*Problem requirements*.
Drop every picture. Then return, exactly, the lines from the beginning of the listing below through the one containing "curtain(pav, FA, 0.45, 2.95, DZ + 0.02, 4.4)".
○ ○ ○ ○ ○
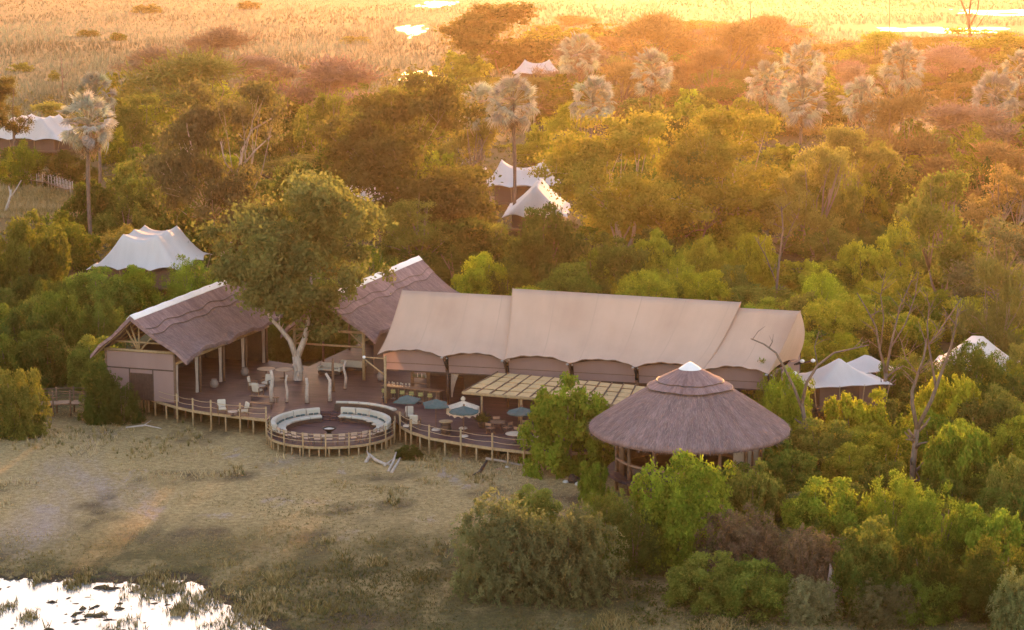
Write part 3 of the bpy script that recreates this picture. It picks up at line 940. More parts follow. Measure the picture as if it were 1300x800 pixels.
for k in range(9):
    x = -0.85 + k * 0.225
    m = MB(); panel(m, FA(-0.02, x, 0), FA(-0.02, x + 0.15, 0), DZ + 0.05, 3.55, 0.03); m.build('slat', M_DARKWOOD, door)
for x in (-0.98, 1.11):
    m = MB(); m.bar(FA(-0.03, x, DZ), FA(-0.03, x, 3.98), 0.09); m.build('door_post', M_DARKWOOD, pav)
m = MB(); m.bar(FA(-0.04, -3.0, 3.98), FA(-0.04, 3.0, 3.98), 0.10); m.build('rail_beam', M_DARKWOOD, pav)
pole(pav, 'tie_beam', FA(-0.08, -3.15, 5.45), FA(-0.08, 3.15, 5.45), 0.12, M_POLE)
for x in (-3.05, 3.05):
    pole(pav, 'corner_post', FA(-0.02, x, -0.1), FA(-0.02, x, 5.4), 0.11, M_BROWNWOOD)
for a, b in (((0, 5.5), (0, 7.75)), ((-0.15, 5.55), (-1.25, 7.35)), ((0.15, 5.55), (1.35, 6.85)), ((-0.05, 5.55), (-0.75, 7.6)), ((-2.3, 6.15), (2.1, 6.15))):
    pole(pav, 'truss_pole', FA(-0.1, a[0], a[1]), FA(-0.1, b[0], b[1]), 0.075, M_POLE)
pole(pav, 'truss_pole', FA(4, -2.4, 6.1), FA(4, 2.4, 6.1), 0.075, M_POLE); pole(pav, 'truss_pole', FA(4, 0, 5.5), FA(4, 0, 8.0), 0.075, M_POLE)
pole(pav, 'side_beam', FA(0, 3.12, 4.55), FA(LA - 0.3, 3.12, 4.55), 0.12, M_POLE)
pole(pav, 'side_beam', FA(0, -3.12, 4.55), FA(LA - 0.3, -3.12, 4.55), 0.12, M_POLE)
m = MB(); panel(m, FA(0.1, -3.05, 0), FA(LA - 0.4, -3.05, 0), DZ, 4.5, 0.08); m.build('long_wall', M_SHADEDCANVAS, pav)  # the dim interior is put into this wall's dark colour
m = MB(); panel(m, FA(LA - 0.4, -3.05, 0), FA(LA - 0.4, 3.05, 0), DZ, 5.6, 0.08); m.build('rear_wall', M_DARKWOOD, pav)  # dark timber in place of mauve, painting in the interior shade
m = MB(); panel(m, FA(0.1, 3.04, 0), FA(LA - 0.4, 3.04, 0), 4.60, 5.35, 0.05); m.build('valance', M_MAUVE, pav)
for al in (4.4, 8.8, 13.2, 17.4):
    pole(pav, 'post', FA(al, 3.1, DZ), FA(al, 3.1, 4.6), 0.10, M_BROWNWOOD)
    curtain(pav, FA, al - 0.35, 2.95, DZ + 0.02, 4.4)
curtain(pav, FA, 0.45, 2.95, DZ + 0.02, 4.4)

# ---- second pavilion, behind the big tree: open gable
FB = Fr((-15.45, 176.26), AX)
LB = 21.0
pav2 = tag(empty('thatched_pavilion', FB(0, 0, 0), FB.rz()), 'thatched pavilion with open pole gable behind the big shade tree', 'pavilion')
LAND.append((500, 380, 'the open gabled thatched pavilion'))
thatch_roof(pav2, FB, LB, seed=2, rise=0.2)
for x in (-3.15, 3.15):
    pole(pav2, 'post', FB(0, x, DZ), FB(0, x, 5.5), 0.14, M_POLE)
pole(pav2, 'tie_beam', FB(0, -3.4, 5.45), FB(0, 3.4, 5.45), 0.12, M_POLE)
pole(pav2, 'tie_beam', FB(0.03, -3.2, 4.2), FB(0.03, 3.2, 4.2), 0.09, M_POLE)
for a, b in (((0, 5.5), (0, 7.8)), ((0.1, 5.5), (1.5, 6.9)), ((-0.1, 5.5), (-1.5, 6.9))):
    pole(pav2, 'truss_pole', FB(0, *a), FB(0, *b), 0.075, M_POLE)
pole(pav2, 'brace', FB(0, 1.9, 5.4), FB(0, 3.1, 4.3), 0.06, M_POLE); pole(pav2, 'brace', FB(0, -1.9, 5.4), FB(0, -3.1, 4.3), 0.06, M_POLE)
for s in (1, -1):
    pole(pav2, 'side_beam', FB(0, 3.12 * s, 4.75), FB(LB - 0.4, 3.12 * s, 4.75), 0.12, M_POLE)
    for al in (6, 12, 16, 20.4):
        pole(pav2, 'post', FB(al, 3.1 * s, DZ), FB(al, 3.1 * s, 4.8), 0.10, M_BROWNWOOD)
m = MB(); panel(m, FB(2.5, 3.05, 0), FB(LB - 0.4, 3.05, 0), DZ, 4.7, 0.08); m.build('long_wall', M_SHADEDCANVAS, pav2)  # dark canvas colour carries the shade under this roof
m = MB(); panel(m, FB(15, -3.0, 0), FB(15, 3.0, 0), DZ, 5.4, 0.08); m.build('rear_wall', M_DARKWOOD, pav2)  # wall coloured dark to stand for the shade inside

# ---- the long tan tent
TT, TN = Vector((0.966, -0.259, 0)), Vector((0.259, 0.966, 0))
def T(u, n, z): return TT * u + TN * n + Vector((0, 0, z))
tent = tag(empty('canvas_pavilion', T(-37, 158, 0), atan2(TT.y, TT.x)), 'long tan canvas pavilion of three stretched roof sheets above the deck', 'canvas pavilion')
LAND.append((760, 420, 'the long tan canvas roof'))
E_U = [-53.4, -47.95, -43.0, -37.75, -32.55, -27.35, -22.2]          # eave nodes
EN, RN, EZ = 157.9, 164.4, 5.40
def roof_sheet(e0, e1, r0, r1, z0, z1, eoff=0.0, lift=0.0):
    nodes = [u for u in E_U if e0 - 0.6 <= u <= e1 + 0.6]
    def fn(u, v):
        w = v * 2
        back = w > 1; s = 1 - (w - 1) if back else w
        ue = e0 + (e1 - e0) * u; ur = r0 + (r1 - r0) * u
        uu = ue + (ur - ue) * s ** 1.15
        zr = z0 + (z1 - z0) * u
        sc = 0.0
        for p, q in zip(nodes, nodes[1:]):
            if p <= ue <= q: sc = sin(pi * (ue - p) / (q - p)) ** 0.8
        sc *= (1 - s) ** 3
        z = EZ + lift + (zr - EZ - lift) * (0.42 * s + 0.58 * s ** 1.9) + sc * 0.42
        z += 0.035 * sin(ue * 5.1 + s * 3) * (1 - s) ** 2 + 0.03 * sin(ue * 2.3 + 1.7 * s + z0) * (1 - s) - 0.10 * sin(pi * s) * abs(sin(ue * 0.6))
        n = EN + eoff + (RN - EN - eoff) * s + sc * 0.28
        if back: n = 2 * RN - n
        return T(uu, n, z)
    m = MB(); shell(m, fn, 60, 28, 0.045, lambda u, v: (u * (e1 - e0), v * 16))
    o = m.build('roof_sheet', M_TAN, tent, True)
    # the rolled hem along both short edges and the eave
    for k in (0, 1):
        m = MB(); m.tube([fn(k, j / 28) for j in range(29)], 0.055, 5); m.build('hem', M_TAN, o)
    m = MB(); m.tube([fn(i / 60, 0) - Vector((0, 0, 0.02)) for i in range(61)], 0.045, 5); m.build('hem', M_BROWNWOOD, o)
    return fn
roof_sheet(-53.4, -42.6, -53.4, -43.2, 9.50, 9.45)
roof_sheet(-43.0, -27.35, -44.0, -25.4, 10.05, 9.75, 0.0, 0.03)
roof_sheet(-27.35, -22.2, -26.6, -20.7, 9.30, 9.25)
# the closing end flap on the right
m = MB()
def flap(u, v):
    e = T(-22.2 + 1.4 * u, EN + 6.4 * u, EZ + 0.05 + 0.35 * sin(pi * u)); r = T(-20.7, RN - 1.4 + 1.4 * u, 9.25)
    return e.lerp(r, v) + (TT * 0.35 * sin(pi * v) * (0.3 + u))
shell(m, flap, 12, 14, 0.045, lambda u, v: (u * 6, v * 5)); m.build('end_flap', M_TAN, tent, True)
for i, (p, q) in enumerate(zip(E_U, E_U[1:])):
    m = MB()
    def val(u, v, p=p, q=q):
        sc = sin(pi * u) ** 0.8
        return T(p + 0.15 + (q - p - 0.3) * u, 158.75 + 0.25 * (1 - v), 3.95 + (1.30 + 0.36 * sc) * v)
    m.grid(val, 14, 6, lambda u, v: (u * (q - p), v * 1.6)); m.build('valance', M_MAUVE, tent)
    m = MB(); m.bar(T(p + 0.05, 159.0, 3.92), T(q - 0.05, 159.0, 3.92), 0.10, 0.10); m.build('valance_beam', M_DARKWOOD, tent)
    m = MB(); m.bar(T(p + 0.1, 158.9, 4.55), T(q - 0.1, 158.9, 4.55), 0.05); m.build('batten', M_BROWNWOOD, tent)
m = MB(); panel(m, T(-22.0, 158.9, 0), T(-20.7, 164.2, 0), 3.9, 5.45, 0.06); m.build('valance', M_MAUVE, tent)
for i, u in enumerate(E_U):
    if i == 0: continue
    pole(tent, 'post', T(u, 159.05, DZ), T(u, 159.05, 4.6), 0.11, M_DARKWOOD)
    o = pole(tent, 'strut', T(u, 158.95, 4.25), T(u, 157.85, 5.38), 0.12, M_DARKWOOD, r2=0.09)
    m = MB(); m.lathe(T(u - 0.12, 157.82, 5.36), [(0, -.11), (.10, -.06), (.12, 0), (.10, .06), (0, .11)], 8); m.build('fixing_plate', M_METAL, o, True)
    m = MB(); m.lathe(T(u + 0.22, 158.05, 5.30), [(0, -.08), (.07, -.04), (.08, 0), (.07, .04), (0, .08)], 8); m.build('fixing_plate', M_METAL, o, True)
for a, b, r in (((-52.8, 157.9, DZ), (-52.8, 157.9, 5.25), 0.11), ((-54.6, 158.0, 5.05), (-52.8, 157.9, 5.05), 0.05), ((-54.5, 158.0, 4.85), (-52.9, 157.9, 3.75), 0.06)):
    pole(tent, 'pole', T(*a), T(*b), r, M_POLE)
m = MB(); m.lathe(T(-54.6, 158.0, 5.05), [(0, -.14), (.12, -.08), (.15, 0), (.12, .08), (0, .14)], 10); m.build('fixing_plate', M_RIDGE, tent, True)
for (x, n, z) in ((-20.3, 163.2, 5.5), (-19.5, 163.6, 5.5), (-20.6, 161.3, 4.9)):
    m = MB(); m.lathe(T(x, n, z), [(0, -.16), (.16, -.09), (.20, 0), (.16, .09), (0, .16)], 10); o = m.build('fixing_plate', M_RIDGE, tent, True)
    pole(tent, 'strut', T(-21.3, n, z - 0.5), T(x, n, z), 0.06, M_DARKWOOD)
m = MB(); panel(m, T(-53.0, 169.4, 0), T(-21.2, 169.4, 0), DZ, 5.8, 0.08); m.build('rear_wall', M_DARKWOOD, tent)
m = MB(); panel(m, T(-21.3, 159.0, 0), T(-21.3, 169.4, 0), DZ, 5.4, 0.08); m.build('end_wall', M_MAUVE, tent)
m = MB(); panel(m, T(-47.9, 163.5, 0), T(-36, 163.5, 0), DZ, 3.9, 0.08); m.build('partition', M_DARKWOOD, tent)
# inside: a cream curtain tied back at the second post, a picture on the bar wall
m = MB()
m.grid(lambda u, v: T(-47.75 + (0.12 + 0.55 * v ** 1.5) * u, 159.3 + 0.05 * sin(u * 20), DZ + 0.5 + 2.0 * v), 16, 8); m.build('curtain', M_CURTAIN, tent)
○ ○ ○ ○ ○
*In response*.
Write part 3 of the bpy script that recreates this picture. It picks up at line 940. More parts follow. Measure the picture as if it were 1300x800 pixels.
for k in range(9):
    x = -0.85 + k * 0.225
    m = MB(); panel(m, FA(-0.02, x, 0), FA(-0.02, x + 0.15, 0), DZ + 0.05, 3.55, 0.03); m.build('slat', M_DARKWOOD, door)
for x in (-0.98, 1.11):
    m = MB(); m.bar(FA(-0.03, x, DZ), FA(-0.03, x, 3.98), 0.09); m.build('door_post', M_DARKWOOD, pav)
m = MB(); m.bar(FA(-0.04, -3.0, 3.98), FA(-0.04, 3.0, 3.98), 0.10); m.build('rail_beam', M_DARKWOOD, pav)
pole(pav, 'tie_beam', FA(-0.08, -3.15, 5.45), FA(-0.08, 3.15, 5.45), 0.12, M_POLE)
for x in (-3.05, 3.05):
    pole(pav, 'corner_post', FA(-0.02, x, -0.1), FA(-0.02, x, 5.4), 0.11, M_BROWNWOOD)
for a, b in (((0, 5.5), (0, 7.75)), ((-0.15, 5.55), (-1.25, 7.35)), ((0.15, 5.55), (1.35, 6.85)), ((-0.05, 5.55), (-0.75, 7.6)), ((-2.3, 6.15), (2.1, 6.15))):
    pole(pav, 'truss_pole', FA(-0.1, a[0], a[1]), FA(-0.1, b[0], b[1]), 0.075, M_POLE)
pole(pav, 'truss_pole', FA(4, -2.4, 6.1), FA(4, 2.4, 6.1), 0.075, M_POLE); pole(pav, 'truss_pole', FA(4, 0, 5.5), FA(4, 0, 8.0), 0.075, M_POLE)
pole(pav, 'side_beam', FA(0, 3.12, 4.55), FA(LA - 0.3, 3.12, 4.55), 0.12, M_POLE)
pole(pav, 'side_beam', FA(0, -3.12, 4.55), FA(LA - 0.3, -3.12, 4.55), 0.12, M_POLE)
m = MB(); panel(m, FA(0.1, -3.05, 0), FA(LA - 0.4, -3.05, 0), DZ, 4.5, 0.08); m.build('long_wall', M_SHADEDCANVAS, pav)  # the dim interior is put into this wall's dark colour
m = MB(); panel(m, FA(LA - 0.4, -3.05, 0), FA(LA - 0.4, 3.05, 0), DZ, 5.6, 0.08); m.build('rear_wall', M_DARKWOOD, pav)  # dark timber in place of mauve, painting in the interior shade
m = MB(); panel(m, FA(0.1, 3.04, 0), FA(LA - 0.4, 3.04, 0), 4.60, 5.35, 0.05); m.build('valance', M_MAUVE, pav)
for al in (4.4, 8.8, 13.2, 17.4):
    pole(pav, 'post', FA(al, 3.1, DZ), FA(al, 3.1, 4.6), 0.10, M_BROWNWOOD)
    curtain(pav, FA, al - 0.35, 2.95, DZ + 0.02, 4.4)
curtain(pav, FA, 0.45, 2.95, DZ + 0.02, 4.4)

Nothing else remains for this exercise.